======== Data to use
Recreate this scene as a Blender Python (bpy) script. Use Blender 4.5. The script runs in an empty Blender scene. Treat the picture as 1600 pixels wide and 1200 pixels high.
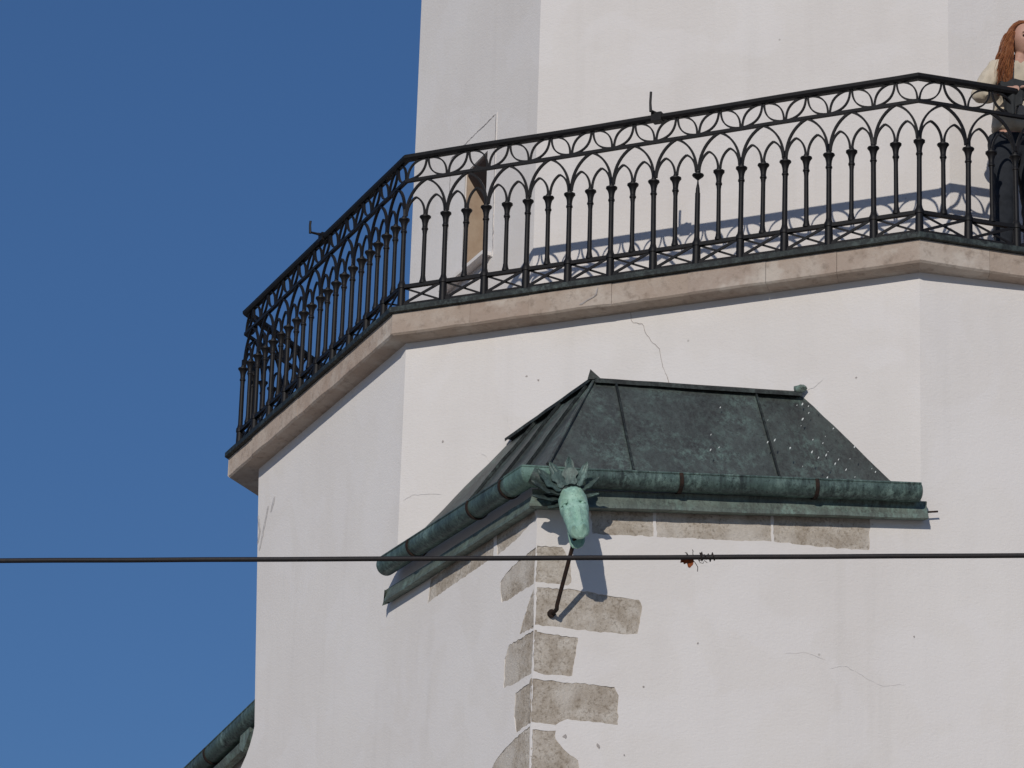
================
======== Data to use
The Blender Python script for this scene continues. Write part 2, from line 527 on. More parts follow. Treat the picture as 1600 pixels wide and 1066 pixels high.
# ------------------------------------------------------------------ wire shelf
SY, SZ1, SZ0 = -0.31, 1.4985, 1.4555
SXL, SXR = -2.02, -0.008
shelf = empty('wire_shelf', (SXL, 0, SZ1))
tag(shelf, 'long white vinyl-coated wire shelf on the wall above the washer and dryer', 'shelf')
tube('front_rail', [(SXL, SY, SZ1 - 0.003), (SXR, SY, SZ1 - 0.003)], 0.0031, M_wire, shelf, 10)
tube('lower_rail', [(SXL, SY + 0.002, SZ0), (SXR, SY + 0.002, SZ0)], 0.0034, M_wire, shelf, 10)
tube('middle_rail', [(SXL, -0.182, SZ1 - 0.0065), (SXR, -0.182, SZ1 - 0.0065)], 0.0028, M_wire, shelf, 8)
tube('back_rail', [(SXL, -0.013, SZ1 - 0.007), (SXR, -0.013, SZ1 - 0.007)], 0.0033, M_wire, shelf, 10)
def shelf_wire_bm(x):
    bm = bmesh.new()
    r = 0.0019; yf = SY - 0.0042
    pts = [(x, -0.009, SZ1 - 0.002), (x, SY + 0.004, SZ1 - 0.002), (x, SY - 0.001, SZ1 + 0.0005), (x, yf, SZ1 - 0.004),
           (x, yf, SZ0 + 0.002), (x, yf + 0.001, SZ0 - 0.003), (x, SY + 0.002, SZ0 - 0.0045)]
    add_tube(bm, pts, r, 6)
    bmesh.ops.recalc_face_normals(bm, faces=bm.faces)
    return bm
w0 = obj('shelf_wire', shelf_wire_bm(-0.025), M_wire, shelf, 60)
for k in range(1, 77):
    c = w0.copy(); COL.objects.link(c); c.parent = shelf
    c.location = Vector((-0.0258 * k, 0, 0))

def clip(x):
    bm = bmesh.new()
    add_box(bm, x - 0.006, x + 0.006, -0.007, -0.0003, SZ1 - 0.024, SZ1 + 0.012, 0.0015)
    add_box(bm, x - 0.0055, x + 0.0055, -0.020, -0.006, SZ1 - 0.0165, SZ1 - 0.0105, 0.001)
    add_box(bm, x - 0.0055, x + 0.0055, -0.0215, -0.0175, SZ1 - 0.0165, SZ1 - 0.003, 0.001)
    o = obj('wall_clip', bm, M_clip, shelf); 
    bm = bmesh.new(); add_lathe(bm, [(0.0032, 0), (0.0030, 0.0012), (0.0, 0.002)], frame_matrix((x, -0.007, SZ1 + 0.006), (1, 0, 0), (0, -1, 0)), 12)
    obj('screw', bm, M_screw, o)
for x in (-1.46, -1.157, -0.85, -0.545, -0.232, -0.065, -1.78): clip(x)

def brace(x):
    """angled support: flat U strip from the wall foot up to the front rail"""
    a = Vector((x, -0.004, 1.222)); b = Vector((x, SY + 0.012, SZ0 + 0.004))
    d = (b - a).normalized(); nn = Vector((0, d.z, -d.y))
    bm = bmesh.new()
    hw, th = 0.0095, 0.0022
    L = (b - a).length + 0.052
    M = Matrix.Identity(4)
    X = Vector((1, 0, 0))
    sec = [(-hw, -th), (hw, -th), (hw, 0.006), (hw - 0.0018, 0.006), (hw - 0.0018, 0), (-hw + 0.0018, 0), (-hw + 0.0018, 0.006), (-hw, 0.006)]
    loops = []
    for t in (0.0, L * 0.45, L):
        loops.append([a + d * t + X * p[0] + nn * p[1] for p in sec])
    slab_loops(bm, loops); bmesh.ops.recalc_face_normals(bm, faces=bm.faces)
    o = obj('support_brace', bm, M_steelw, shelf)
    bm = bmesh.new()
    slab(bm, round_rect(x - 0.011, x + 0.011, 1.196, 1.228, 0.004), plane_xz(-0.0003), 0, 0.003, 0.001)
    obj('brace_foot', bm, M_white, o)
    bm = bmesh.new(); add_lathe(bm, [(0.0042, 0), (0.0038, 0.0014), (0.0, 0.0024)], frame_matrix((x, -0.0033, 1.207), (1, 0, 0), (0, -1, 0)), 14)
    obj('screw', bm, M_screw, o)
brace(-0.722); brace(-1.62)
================
======== Data to use
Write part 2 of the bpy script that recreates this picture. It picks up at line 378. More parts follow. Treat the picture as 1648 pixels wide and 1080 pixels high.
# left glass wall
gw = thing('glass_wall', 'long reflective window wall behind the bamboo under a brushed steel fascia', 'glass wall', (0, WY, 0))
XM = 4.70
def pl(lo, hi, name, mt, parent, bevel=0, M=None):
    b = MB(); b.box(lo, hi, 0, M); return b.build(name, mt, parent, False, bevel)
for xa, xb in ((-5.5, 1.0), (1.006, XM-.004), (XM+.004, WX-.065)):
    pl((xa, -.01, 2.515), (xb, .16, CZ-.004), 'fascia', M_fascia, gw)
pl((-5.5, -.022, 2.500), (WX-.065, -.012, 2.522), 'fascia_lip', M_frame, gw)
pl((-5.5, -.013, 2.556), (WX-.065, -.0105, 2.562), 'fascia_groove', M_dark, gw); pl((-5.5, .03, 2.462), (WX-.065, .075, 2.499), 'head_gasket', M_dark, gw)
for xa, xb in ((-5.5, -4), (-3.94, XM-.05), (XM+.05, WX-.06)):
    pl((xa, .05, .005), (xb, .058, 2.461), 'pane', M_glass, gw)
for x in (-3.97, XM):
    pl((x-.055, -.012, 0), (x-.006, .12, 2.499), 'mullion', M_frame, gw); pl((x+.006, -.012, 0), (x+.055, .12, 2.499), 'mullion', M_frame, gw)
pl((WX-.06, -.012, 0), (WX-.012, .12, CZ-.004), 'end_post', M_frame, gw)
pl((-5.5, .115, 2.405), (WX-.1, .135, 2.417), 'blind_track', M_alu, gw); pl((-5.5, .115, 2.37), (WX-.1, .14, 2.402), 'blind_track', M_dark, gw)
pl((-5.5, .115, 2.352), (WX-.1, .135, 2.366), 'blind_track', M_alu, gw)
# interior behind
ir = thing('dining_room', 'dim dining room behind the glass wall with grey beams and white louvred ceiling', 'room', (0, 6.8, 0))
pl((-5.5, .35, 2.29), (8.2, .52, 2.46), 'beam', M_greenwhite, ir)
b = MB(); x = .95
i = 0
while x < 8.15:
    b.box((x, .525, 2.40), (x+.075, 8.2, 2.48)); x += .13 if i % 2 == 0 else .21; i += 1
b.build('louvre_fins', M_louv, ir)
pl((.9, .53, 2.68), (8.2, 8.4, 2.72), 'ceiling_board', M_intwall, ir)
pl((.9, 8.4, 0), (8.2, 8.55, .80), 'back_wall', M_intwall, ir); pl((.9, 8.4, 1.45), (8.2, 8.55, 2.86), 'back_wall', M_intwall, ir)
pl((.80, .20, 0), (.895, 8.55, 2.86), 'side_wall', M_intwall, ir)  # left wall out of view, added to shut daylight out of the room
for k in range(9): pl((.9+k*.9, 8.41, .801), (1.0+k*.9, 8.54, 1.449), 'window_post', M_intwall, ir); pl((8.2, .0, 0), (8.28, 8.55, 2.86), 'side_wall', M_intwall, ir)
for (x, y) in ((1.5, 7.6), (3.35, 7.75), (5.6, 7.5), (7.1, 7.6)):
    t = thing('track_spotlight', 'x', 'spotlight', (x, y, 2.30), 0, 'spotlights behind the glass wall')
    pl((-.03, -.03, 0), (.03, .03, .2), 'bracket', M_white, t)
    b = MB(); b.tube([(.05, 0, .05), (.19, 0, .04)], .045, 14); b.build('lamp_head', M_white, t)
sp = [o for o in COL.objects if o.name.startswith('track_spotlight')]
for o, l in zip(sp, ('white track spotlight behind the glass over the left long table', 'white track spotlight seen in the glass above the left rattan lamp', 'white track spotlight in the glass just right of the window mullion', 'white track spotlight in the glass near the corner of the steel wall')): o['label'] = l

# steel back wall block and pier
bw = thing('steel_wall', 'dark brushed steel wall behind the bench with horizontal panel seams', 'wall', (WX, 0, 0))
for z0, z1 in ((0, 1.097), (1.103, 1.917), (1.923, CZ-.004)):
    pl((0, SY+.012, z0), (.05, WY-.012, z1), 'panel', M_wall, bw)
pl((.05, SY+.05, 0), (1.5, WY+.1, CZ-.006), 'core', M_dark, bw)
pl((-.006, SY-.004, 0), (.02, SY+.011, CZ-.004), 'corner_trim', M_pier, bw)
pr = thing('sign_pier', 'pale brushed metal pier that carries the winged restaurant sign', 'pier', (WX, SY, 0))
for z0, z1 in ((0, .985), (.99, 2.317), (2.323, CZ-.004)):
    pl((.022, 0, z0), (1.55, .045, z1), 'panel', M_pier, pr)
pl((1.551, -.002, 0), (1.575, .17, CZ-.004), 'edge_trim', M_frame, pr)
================
Task to carry out >> Only the lines from the line with "The Blender Python" to the line with "-0.065, -1.78): clip(x)", inclusive, are to be printed, exactly as they appear.

Expected answer >>
The Blender Python script for this scene continues. Write part 2, from line 527 on. More parts follow. Treat the picture as 1600 pixels wide and 1066 pixels high.
# ------------------------------------------------------------------ wire shelf
SY, SZ1, SZ0 = -0.31, 1.4985, 1.4555
SXL, SXR = -2.02, -0.008
shelf = empty('wire_shelf', (SXL, 0, SZ1))
tag(shelf, 'long white vinyl-coated wire shelf on the wall above the washer and dryer', 'shelf')
tube('front_rail', [(SXL, SY, SZ1 - 0.003), (SXR, SY, SZ1 - 0.003)], 0.0031, M_wire, shelf, 10)
tube('lower_rail', [(SXL, SY + 0.002, SZ0), (SXR, SY + 0.002, SZ0)], 0.0034, M_wire, shelf, 10)
tube('middle_rail', [(SXL, -0.182, SZ1 - 0.0065), (SXR, -0.182, SZ1 - 0.0065)], 0.0028, M_wire, shelf, 8)
tube('back_rail', [(SXL, -0.013, SZ1 - 0.007), (SXR, -0.013, SZ1 - 0.007)], 0.0033, M_wire, shelf, 10)
def shelf_wire_bm(x):
    bm = bmesh.new()
    r = 0.0019; yf = SY - 0.0042
    pts = [(x, -0.009, SZ1 - 0.002), (x, SY + 0.004, SZ1 - 0.002), (x, SY - 0.001, SZ1 + 0.0005), (x, yf, SZ1 - 0.004),
           (x, yf, SZ0 + 0.002), (x, yf + 0.001, SZ0 - 0.003), (x, SY + 0.002, SZ0 - 0.0045)]
    add_tube(bm, pts, r, 6)
    bmesh.ops.recalc_face_normals(bm, faces=bm.faces)
    return bm
w0 = obj('shelf_wire', shelf_wire_bm(-0.025), M_wire, shelf, 60)
for k in range(1, 77):
    c = w0.copy(); COL.objects.link(c); c.parent = shelf
    c.location = Vector((-0.0258 * k, 0, 0))

def clip(x):
    bm = bmesh.new()
    add_box(bm, x - 0.006, x + 0.006, -0.007, -0.0003, SZ1 - 0.024, SZ1 + 0.012, 0.0015)
    add_box(bm, x - 0.0055, x + 0.0055, -0.020, -0.006, SZ1 - 0.0165, SZ1 - 0.0105, 0.001)
    add_box(bm, x - 0.0055, x + 0.0055, -0.0215, -0.0175, SZ1 - 0.0165, SZ1 - 0.003, 0.001)
    o = obj('wall_clip', bm, M_clip, shelf); 
    bm = bmesh.new(); add_lathe(bm, [(0.0032, 0), (0.0030, 0.0012), (0.0, 0.002)], frame_matrix((x, -0.007, SZ1 + 0.006), (1, 0, 0), (0, -1, 0)), 12)
    obj('screw', bm, M_screw, o)
for x in (-1.46, -1.157, -0.85, -0.545, -0.232, -0.065, -1.78): clip(x)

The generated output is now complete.